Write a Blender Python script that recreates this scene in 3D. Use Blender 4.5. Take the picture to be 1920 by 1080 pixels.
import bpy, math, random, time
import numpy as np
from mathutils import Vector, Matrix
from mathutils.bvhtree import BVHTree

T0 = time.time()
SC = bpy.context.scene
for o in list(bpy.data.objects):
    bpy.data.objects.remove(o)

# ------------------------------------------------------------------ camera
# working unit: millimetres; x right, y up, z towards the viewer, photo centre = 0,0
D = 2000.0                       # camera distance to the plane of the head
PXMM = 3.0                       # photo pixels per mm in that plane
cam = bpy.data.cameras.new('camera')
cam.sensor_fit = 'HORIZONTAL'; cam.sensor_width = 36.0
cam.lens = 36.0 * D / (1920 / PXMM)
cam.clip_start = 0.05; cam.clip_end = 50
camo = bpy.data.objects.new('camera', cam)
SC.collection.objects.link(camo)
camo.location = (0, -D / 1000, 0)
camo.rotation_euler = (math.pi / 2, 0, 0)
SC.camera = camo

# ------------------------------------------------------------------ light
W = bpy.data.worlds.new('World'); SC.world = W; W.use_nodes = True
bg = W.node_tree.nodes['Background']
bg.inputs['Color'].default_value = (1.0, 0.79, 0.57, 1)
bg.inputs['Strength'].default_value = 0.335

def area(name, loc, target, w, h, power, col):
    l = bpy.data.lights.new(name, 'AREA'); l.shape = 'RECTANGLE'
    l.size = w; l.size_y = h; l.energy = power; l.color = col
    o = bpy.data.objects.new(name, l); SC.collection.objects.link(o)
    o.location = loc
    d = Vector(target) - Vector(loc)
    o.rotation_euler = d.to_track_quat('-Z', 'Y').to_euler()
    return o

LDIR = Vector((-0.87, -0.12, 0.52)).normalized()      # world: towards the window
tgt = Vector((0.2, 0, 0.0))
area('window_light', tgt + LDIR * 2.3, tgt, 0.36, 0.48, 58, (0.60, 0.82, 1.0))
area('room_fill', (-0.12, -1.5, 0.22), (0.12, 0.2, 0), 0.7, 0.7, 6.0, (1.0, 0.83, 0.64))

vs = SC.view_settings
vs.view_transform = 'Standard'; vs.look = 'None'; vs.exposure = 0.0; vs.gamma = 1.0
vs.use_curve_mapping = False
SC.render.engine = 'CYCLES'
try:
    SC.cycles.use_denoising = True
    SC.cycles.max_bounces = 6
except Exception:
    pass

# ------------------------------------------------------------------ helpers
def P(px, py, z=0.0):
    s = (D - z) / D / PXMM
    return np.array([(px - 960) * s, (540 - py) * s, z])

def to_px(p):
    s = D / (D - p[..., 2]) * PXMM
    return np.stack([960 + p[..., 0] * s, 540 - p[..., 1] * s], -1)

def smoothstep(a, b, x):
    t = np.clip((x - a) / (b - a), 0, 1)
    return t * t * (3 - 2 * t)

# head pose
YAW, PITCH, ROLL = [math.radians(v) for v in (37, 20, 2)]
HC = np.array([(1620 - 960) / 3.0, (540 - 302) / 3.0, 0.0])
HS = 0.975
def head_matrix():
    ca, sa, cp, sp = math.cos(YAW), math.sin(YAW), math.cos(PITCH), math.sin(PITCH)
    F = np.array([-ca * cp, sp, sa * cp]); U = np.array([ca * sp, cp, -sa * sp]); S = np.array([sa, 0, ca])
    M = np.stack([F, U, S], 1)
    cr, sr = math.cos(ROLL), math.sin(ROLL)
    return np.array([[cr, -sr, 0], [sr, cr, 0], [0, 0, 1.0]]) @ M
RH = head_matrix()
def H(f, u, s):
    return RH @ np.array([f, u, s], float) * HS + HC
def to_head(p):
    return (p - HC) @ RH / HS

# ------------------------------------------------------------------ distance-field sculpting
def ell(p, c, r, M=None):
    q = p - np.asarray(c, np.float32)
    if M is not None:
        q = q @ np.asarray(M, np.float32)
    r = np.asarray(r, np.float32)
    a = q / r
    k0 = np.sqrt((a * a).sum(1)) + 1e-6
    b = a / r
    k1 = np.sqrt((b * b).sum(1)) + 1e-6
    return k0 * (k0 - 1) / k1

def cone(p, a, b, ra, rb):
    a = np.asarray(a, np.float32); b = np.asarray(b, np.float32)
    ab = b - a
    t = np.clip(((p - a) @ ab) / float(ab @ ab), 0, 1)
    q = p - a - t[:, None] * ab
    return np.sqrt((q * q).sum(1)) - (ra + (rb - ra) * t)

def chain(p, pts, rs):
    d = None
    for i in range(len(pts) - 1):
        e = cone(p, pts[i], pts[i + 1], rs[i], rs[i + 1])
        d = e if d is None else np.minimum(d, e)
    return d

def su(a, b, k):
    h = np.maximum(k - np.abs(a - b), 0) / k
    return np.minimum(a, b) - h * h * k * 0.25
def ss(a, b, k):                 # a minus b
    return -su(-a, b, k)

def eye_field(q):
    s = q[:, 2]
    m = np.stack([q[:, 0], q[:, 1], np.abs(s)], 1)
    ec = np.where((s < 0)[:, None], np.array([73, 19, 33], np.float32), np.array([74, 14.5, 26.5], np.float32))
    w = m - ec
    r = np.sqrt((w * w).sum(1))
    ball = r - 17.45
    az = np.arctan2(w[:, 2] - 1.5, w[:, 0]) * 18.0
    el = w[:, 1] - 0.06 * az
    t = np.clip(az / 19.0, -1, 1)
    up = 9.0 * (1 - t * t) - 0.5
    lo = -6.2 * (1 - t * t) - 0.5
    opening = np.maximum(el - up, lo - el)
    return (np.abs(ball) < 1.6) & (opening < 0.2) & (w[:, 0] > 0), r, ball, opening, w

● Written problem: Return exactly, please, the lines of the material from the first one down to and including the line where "bpy.data.objects.remove(o)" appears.

● Full solution:
Write a Blender Python script that recreates this scene in 3D. Use Blender 4.5. Take the picture to be 1920 by 1080 pixels.
import bpy, math, random, time
import numpy as np
from mathutils import Vector, Matrix
from mathutils.bvhtree import BVHTree

T0 = time.time()
SC = bpy.context.scene
for o in list(bpy.data.objects):
    bpy.data.objects.remove(o)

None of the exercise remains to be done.